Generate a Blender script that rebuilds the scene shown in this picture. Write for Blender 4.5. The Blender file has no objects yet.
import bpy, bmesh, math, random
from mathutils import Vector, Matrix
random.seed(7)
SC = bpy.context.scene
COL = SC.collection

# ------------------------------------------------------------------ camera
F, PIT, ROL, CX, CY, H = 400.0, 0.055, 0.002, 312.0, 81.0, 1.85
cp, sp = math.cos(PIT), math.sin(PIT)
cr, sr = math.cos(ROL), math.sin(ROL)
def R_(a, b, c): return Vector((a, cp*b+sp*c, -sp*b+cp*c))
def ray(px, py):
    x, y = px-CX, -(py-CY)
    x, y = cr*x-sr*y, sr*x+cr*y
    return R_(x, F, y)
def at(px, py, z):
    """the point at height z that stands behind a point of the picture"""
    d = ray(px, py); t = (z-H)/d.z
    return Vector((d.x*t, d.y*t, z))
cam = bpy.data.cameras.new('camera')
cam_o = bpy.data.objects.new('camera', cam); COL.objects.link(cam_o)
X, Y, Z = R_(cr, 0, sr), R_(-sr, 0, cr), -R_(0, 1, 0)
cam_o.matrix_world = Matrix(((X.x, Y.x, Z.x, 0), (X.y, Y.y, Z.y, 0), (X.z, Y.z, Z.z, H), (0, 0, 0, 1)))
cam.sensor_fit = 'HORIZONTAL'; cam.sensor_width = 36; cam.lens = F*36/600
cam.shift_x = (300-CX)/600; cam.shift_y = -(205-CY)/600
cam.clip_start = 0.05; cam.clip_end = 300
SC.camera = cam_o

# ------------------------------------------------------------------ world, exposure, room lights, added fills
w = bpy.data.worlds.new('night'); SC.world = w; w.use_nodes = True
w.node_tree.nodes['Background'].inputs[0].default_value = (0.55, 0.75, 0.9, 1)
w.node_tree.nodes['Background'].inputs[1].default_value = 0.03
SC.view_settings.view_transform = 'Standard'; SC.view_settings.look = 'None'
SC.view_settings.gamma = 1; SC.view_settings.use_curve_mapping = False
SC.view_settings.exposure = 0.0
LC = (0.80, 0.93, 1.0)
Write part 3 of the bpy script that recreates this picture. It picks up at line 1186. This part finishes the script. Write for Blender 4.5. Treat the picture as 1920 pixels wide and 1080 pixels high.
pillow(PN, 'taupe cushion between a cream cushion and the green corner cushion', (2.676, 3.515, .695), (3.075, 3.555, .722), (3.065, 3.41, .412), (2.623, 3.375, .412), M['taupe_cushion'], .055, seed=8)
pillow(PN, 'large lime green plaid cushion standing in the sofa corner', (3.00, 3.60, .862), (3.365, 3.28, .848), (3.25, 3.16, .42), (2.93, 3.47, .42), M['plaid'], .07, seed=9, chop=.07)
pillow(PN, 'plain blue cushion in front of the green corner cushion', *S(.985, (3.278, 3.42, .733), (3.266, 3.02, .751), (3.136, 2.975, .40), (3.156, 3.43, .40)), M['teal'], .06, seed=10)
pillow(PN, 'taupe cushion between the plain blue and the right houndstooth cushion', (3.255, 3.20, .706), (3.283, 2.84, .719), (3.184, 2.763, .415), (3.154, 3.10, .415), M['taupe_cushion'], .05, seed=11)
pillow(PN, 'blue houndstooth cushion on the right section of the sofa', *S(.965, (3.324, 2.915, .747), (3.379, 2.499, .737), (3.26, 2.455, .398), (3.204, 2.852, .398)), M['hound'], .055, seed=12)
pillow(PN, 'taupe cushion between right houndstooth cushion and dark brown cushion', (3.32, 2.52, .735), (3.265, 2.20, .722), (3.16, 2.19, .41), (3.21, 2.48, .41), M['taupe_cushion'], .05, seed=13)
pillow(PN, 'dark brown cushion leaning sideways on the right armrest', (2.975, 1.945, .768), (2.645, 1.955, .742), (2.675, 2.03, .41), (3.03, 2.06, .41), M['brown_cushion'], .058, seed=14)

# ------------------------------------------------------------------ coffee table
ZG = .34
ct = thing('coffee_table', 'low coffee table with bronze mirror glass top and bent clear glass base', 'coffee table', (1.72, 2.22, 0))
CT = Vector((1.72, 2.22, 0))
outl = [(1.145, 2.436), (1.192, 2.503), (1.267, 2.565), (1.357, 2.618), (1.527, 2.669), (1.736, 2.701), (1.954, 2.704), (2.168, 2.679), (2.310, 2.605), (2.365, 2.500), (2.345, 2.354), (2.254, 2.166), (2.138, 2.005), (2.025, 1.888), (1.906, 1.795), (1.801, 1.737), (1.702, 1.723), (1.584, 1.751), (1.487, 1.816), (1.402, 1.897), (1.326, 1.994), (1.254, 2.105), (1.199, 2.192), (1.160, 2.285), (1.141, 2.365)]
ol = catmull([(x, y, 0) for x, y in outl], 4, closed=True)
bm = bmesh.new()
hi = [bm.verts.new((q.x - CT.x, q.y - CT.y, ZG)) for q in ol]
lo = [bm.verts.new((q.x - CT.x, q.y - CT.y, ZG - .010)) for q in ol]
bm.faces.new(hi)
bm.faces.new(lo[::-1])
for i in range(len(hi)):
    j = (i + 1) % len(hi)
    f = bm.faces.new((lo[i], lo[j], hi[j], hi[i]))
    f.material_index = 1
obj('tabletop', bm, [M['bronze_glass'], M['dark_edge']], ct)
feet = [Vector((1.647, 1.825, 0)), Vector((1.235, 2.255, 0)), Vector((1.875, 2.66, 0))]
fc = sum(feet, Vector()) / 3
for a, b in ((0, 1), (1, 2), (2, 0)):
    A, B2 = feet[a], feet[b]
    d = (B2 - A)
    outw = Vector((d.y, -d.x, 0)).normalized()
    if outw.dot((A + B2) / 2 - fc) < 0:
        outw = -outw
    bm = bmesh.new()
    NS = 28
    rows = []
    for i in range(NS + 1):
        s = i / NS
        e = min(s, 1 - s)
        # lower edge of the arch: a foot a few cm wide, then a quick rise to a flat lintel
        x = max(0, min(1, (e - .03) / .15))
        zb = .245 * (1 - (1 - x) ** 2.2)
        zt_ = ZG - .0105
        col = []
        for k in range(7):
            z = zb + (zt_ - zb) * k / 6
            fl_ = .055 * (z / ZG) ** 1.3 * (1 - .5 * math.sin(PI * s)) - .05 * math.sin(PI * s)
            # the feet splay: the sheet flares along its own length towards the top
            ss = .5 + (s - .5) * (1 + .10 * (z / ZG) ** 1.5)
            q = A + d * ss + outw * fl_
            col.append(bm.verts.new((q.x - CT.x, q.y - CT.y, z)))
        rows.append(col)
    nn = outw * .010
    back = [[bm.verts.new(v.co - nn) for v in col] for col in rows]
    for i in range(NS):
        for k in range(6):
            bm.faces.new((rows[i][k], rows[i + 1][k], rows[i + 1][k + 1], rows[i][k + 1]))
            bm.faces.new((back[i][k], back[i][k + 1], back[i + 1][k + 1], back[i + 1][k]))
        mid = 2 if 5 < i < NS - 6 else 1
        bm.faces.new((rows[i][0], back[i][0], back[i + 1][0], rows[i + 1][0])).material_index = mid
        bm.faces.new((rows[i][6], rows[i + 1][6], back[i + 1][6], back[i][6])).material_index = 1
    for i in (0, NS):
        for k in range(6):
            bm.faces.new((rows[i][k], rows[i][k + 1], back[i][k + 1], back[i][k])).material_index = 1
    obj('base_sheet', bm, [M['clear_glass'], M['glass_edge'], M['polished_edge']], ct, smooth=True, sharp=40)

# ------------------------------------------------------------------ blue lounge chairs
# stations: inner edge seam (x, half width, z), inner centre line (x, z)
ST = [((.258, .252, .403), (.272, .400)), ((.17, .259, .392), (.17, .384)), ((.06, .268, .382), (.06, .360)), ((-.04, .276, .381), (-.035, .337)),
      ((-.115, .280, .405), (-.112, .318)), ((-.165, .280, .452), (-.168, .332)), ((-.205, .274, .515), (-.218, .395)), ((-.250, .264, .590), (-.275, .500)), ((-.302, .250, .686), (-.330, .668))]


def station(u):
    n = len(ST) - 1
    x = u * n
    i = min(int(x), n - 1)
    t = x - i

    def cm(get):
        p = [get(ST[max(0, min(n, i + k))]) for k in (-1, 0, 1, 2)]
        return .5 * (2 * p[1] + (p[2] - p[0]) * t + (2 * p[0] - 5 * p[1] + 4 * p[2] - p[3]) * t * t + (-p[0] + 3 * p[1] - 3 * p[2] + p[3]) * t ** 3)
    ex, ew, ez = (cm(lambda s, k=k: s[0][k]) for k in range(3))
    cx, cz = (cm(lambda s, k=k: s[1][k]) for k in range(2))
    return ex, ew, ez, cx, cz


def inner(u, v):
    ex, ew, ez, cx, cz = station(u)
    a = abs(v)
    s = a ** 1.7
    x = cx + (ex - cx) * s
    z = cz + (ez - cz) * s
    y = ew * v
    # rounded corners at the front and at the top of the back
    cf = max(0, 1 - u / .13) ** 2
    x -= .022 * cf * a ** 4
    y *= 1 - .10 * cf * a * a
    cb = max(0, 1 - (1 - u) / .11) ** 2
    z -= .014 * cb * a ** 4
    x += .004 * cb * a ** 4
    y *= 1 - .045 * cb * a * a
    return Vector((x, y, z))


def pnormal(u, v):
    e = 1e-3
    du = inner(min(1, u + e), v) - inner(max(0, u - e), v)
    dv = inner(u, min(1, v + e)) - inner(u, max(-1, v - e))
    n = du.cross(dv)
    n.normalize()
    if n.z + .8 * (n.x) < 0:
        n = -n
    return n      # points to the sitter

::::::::

_REQUIREMENT:_ Begin at the first line of the records above and quote every line verbatim through the one that contains "COL = SC.collection".

_OUTPUT OF THE TASK:_
Generate a Blender script that rebuilds the scene shown in this picture. Write for Blender 4.5. The Blender file has no objects yet.
import bpy, bmesh, math, random
from mathutils import Vector, Matrix
random.seed(7)
SC = bpy.context.scene
COL = SC.collection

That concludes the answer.